EXERCISE:
Write the records out again, keeping each line exactly as it is.

==== GIVEN DATA ====

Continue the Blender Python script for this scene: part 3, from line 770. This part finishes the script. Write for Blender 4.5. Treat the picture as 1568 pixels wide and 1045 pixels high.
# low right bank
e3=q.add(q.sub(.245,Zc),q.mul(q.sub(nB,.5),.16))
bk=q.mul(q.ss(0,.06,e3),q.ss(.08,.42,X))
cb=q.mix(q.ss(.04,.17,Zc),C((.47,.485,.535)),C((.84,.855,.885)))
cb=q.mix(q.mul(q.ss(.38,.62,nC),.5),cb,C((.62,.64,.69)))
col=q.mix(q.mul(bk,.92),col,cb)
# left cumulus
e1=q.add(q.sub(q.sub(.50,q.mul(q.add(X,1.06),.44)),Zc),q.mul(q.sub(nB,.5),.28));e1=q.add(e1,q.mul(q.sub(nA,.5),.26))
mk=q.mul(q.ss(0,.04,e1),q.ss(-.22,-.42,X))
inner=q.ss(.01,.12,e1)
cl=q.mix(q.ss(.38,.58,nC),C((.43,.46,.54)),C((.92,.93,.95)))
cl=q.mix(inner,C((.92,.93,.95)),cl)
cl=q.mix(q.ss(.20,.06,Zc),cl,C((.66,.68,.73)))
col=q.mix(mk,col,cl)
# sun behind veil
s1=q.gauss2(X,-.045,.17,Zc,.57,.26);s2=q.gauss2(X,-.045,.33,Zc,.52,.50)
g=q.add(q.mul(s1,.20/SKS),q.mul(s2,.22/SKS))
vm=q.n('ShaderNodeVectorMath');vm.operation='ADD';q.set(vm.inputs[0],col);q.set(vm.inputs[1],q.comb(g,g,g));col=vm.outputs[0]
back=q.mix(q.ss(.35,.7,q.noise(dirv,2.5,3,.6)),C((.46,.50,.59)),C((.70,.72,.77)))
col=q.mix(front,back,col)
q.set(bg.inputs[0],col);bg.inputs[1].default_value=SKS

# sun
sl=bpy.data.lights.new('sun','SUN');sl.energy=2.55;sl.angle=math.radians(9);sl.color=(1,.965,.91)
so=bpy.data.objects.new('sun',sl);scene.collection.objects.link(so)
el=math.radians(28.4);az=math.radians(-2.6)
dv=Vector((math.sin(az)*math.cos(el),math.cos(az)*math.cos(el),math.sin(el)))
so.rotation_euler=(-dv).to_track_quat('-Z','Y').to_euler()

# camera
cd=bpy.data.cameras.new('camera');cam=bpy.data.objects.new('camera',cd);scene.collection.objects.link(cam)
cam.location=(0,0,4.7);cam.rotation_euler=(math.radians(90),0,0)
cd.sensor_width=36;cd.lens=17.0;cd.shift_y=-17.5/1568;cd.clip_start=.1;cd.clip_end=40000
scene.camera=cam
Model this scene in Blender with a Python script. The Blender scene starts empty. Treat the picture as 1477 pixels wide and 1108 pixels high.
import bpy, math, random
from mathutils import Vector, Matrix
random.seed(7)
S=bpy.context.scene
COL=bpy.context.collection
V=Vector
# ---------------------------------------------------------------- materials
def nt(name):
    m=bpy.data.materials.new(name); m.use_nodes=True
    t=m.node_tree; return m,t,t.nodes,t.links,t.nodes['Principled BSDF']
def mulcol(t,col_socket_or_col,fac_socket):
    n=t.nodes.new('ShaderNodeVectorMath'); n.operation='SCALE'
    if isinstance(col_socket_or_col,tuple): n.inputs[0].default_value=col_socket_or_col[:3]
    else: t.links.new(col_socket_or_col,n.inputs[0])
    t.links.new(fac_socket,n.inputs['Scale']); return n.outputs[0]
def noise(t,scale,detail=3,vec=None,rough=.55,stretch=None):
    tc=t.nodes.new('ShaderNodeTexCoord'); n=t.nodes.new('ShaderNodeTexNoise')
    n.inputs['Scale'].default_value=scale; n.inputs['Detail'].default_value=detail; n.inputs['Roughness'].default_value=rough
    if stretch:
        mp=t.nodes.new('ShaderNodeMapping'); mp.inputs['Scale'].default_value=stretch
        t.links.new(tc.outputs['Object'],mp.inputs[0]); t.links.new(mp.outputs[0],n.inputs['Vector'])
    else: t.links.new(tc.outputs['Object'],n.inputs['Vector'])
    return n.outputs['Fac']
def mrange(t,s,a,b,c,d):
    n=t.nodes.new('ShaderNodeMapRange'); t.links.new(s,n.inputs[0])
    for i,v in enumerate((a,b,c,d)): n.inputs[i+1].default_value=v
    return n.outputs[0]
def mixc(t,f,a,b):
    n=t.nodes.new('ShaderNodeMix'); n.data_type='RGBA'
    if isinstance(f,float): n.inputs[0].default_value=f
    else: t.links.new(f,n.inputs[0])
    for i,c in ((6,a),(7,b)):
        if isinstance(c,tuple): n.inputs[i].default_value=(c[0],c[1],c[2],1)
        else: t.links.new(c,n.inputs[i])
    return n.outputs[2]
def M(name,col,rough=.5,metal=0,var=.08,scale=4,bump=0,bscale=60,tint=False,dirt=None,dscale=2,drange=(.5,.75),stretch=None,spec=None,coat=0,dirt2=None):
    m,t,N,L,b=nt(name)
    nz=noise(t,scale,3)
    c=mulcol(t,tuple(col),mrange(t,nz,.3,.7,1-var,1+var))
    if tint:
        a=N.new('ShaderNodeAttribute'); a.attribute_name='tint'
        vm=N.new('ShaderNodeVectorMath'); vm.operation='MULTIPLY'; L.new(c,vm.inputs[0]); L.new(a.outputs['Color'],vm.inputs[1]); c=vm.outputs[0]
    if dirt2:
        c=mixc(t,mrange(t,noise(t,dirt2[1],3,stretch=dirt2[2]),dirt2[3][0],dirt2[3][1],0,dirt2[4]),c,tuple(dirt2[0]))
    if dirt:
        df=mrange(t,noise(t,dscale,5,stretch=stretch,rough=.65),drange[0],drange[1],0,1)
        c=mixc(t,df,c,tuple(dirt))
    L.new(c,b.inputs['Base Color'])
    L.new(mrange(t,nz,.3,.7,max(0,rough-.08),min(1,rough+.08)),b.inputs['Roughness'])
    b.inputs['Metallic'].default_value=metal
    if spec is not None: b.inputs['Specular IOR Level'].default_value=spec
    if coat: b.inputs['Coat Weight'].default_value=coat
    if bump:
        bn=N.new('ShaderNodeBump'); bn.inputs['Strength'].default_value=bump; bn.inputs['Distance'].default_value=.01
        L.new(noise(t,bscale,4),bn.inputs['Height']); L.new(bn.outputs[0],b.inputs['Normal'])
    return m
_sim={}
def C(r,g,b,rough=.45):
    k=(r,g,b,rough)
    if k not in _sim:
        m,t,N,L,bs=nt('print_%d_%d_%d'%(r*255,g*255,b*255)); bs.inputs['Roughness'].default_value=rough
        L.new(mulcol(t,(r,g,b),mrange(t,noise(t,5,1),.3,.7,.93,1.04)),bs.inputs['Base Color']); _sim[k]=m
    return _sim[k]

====

PROBLEM SOLUTION:
Continue the Blender Python script for this scene: part 3, from line 770. This part finishes the script. Write for Blender 4.5. Treat the picture as 1568 pixels wide and 1045 pixels high.
# low right bank
e3=q.add(q.sub(.245,Zc),q.mul(q.sub(nB,.5),.16))
bk=q.mul(q.ss(0,.06,e3),q.ss(.08,.42,X))
cb=q.mix(q.ss(.04,.17,Zc),C((.47,.485,.535)),C((.84,.855,.885)))
cb=q.mix(q.mul(q.ss(.38,.62,nC),.5),cb,C((.62,.64,.69)))
col=q.mix(q.mul(bk,.92),col,cb)
# left cumulus
e1=q.add(q.sub(q.sub(.50,q.mul(q.add(X,1.06),.44)),Zc),q.mul(q.sub(nB,.5),.28));e1=q.add(e1,q.mul(q.sub(nA,.5),.26))
mk=q.mul(q.ss(0,.04,e1),q.ss(-.22,-.42,X))
inner=q.ss(.01,.12,e1)
cl=q.mix(q.ss(.38,.58,nC),C((.43,.46,.54)),C((.92,.93,.95)))
cl=q.mix(inner,C((.92,.93,.95)),cl)
cl=q.mix(q.ss(.20,.06,Zc),cl,C((.66,.68,.73)))
col=q.mix(mk,col,cl)
# sun behind veil
s1=q.gauss2(X,-.045,.17,Zc,.57,.26);s2=q.gauss2(X,-.045,.33,Zc,.52,.50)
g=q.add(q.mul(s1,.20/SKS),q.mul(s2,.22/SKS))
vm=q.n('ShaderNodeVectorMath');vm.operation='ADD';q.set(vm.inputs[0],col);q.set(vm.inputs[1],q.comb(g,g,g));col=vm.outputs[0]
back=q.mix(q.ss(.35,.7,q.noise(dirv,2.5,3,.6)),C((.46,.50,.59)),C((.70,.72,.77)))
col=q.mix(front,back,col)
q.set(bg.inputs[0],col);bg.inputs[1].default_value=SKS

# sun
sl=bpy.data.lights.new('sun','SUN');sl.energy=2.55;sl.angle=math.radians(9);sl.color=(1,.965,.91)
so=bpy.data.objects.new('sun',sl);scene.collection.objects.link(so)
el=math.radians(28.4);az=math.radians(-2.6)
dv=Vector((math.sin(az)*math.cos(el),math.cos(az)*math.cos(el),math.sin(el)))
so.rotation_euler=(-dv).to_track_quat('-Z','Y').to_euler()

# camera
cd=bpy.data.cameras.new('camera');cam=bpy.data.objects.new('camera',cd);scene.collection.objects.link(cam)
cam.location=(0,0,4.7);cam.rotation_euler=(math.radians(90),0,0)
cd.sensor_width=36;cd.lens=17.0;cd.shift_y=-17.5/1568;cd.clip_start=.1;cd.clip_end=40000
scene.camera=cam
Model this scene in Blender with a Python script. The Blender scene starts empty. Treat the picture as 1477 pixels wide and 1108 pixels high.
import bpy, math, random
from mathutils import Vector, Matrix
random.seed(7)
S=bpy.context.scene
COL=bpy.context.collection
V=Vector
# ---------------------------------------------------------------- materials
def nt(name):
    m=bpy.data.materials.new(name); m.use_nodes=True
    t=m.node_tree; return m,t,t.nodes,t.links,t.nodes['Principled BSDF']
def mulcol(t,col_socket_or_col,fac_socket):
    n=t.nodes.new('ShaderNodeVectorMath'); n.operation='SCALE'
    if isinstance(col_socket_or_col,tuple): n.inputs[0].default_value=col_socket_or_col[:3]
    else: t.links.new(col_socket_or_col,n.inputs[0])
    t.links.new(fac_socket,n.inputs['Scale']); return n.outputs[0]
def noise(t,scale,detail=3,vec=None,rough=.55,stretch=None):
    tc=t.nodes.new('ShaderNodeTexCoord'); n=t.nodes.new('ShaderNodeTexNoise')
    n.inputs['Scale'].default_value=scale; n.inputs['Detail'].default_value=detail; n.inputs['Roughness'].default_value=rough
    if stretch:
        mp=t.nodes.new('ShaderNodeMapping'); mp.inputs['Scale'].default_value=stretch
        t.links.new(tc.outputs['Object'],mp.inputs[0]); t.links.new(mp.outputs[0],n.inputs['Vector'])
    else: t.links.new(tc.outputs['Object'],n.inputs['Vector'])
    return n.outputs['Fac']
def mrange(t,s,a,b,c,d):
    n=t.nodes.new('ShaderNodeMapRange'); t.links.new(s,n.inputs[0])
    for i,v in enumerate((a,b,c,d)): n.inputs[i+1].default_value=v
    return n.outputs[0]
def mixc(t,f,a,b):
    n=t.nodes.new('ShaderNodeMix'); n.data_type='RGBA'
    if isinstance(f,float): n.inputs[0].default_value=f
    else: t.links.new(f,n.inputs[0])
    for i,c in ((6,a),(7,b)):
        if isinstance(c,tuple): n.inputs[i].default_value=(c[0],c[1],c[2],1)
        else: t.links.new(c,n.inputs[i])
    return n.outputs[2]
def M(name,col,rough=.5,metal=0,var=.08,scale=4,bump=0,bscale=60,tint=False,dirt=None,dscale=2,drange=(.5,.75),stretch=None,spec=None,coat=0,dirt2=None):
    m,t,N,L,b=nt(name)
    nz=noise(t,scale,3)
    c=mulcol(t,tuple(col),mrange(t,nz,.3,.7,1-var,1+var))
    if tint:
        a=N.new('ShaderNodeAttribute'); a.attribute_name='tint'
        vm=N.new('ShaderNodeVectorMath'); vm.operation='MULTIPLY'; L.new(c,vm.inputs[0]); L.new(a.outputs['Color'],vm.inputs[1]); c=vm.outputs[0]
    if dirt2:
        c=mixc(t,mrange(t,noise(t,dirt2[1],3,stretch=dirt2[2]),dirt2[3][0],dirt2[3][1],0,dirt2[4]),c,tuple(dirt2[0]))
    if dirt:
        df=mrange(t,noise(t,dscale,5,stretch=stretch,rough=.65),drange[0],drange[1],0,1)
        c=mixc(t,df,c,tuple(dirt))
    L.new(c,b.inputs['Base Color'])
    L.new(mrange(t,nz,.3,.7,max(0,rough-.08),min(1,rough+.08)),b.inputs['Roughness'])
    b.inputs['Metallic'].default_value=metal
    if spec is not None: b.inputs['Specular IOR Level'].default_value=spec
    if coat: b.inputs['Coat Weight'].default_value=coat
    if bump:
        bn=N.new('ShaderNodeBump'); bn.inputs['Strength'].default_value=bump; bn.inputs['Distance'].default_value=.01
        L.new(noise(t,bscale,4),bn.inputs['Height']); L.new(bn.outputs[0],b.inputs['Normal'])
    return m
_sim={}
def C(r,g,b,rough=.45):
    k=(r,g,b,rough)
    if k not in _sim:
        m,t,N,L,bs=nt('print_%d_%d_%d'%(r*255,g*255,b*255)); bs.inputs['Roughness'].default_value=rough
        L.new(mulcol(t,(r,g,b),mrange(t,noise(t,5,1),.3,.7,.93,1.04)),bs.inputs['Base Color']); _sim[k]=m
    return _sim[k]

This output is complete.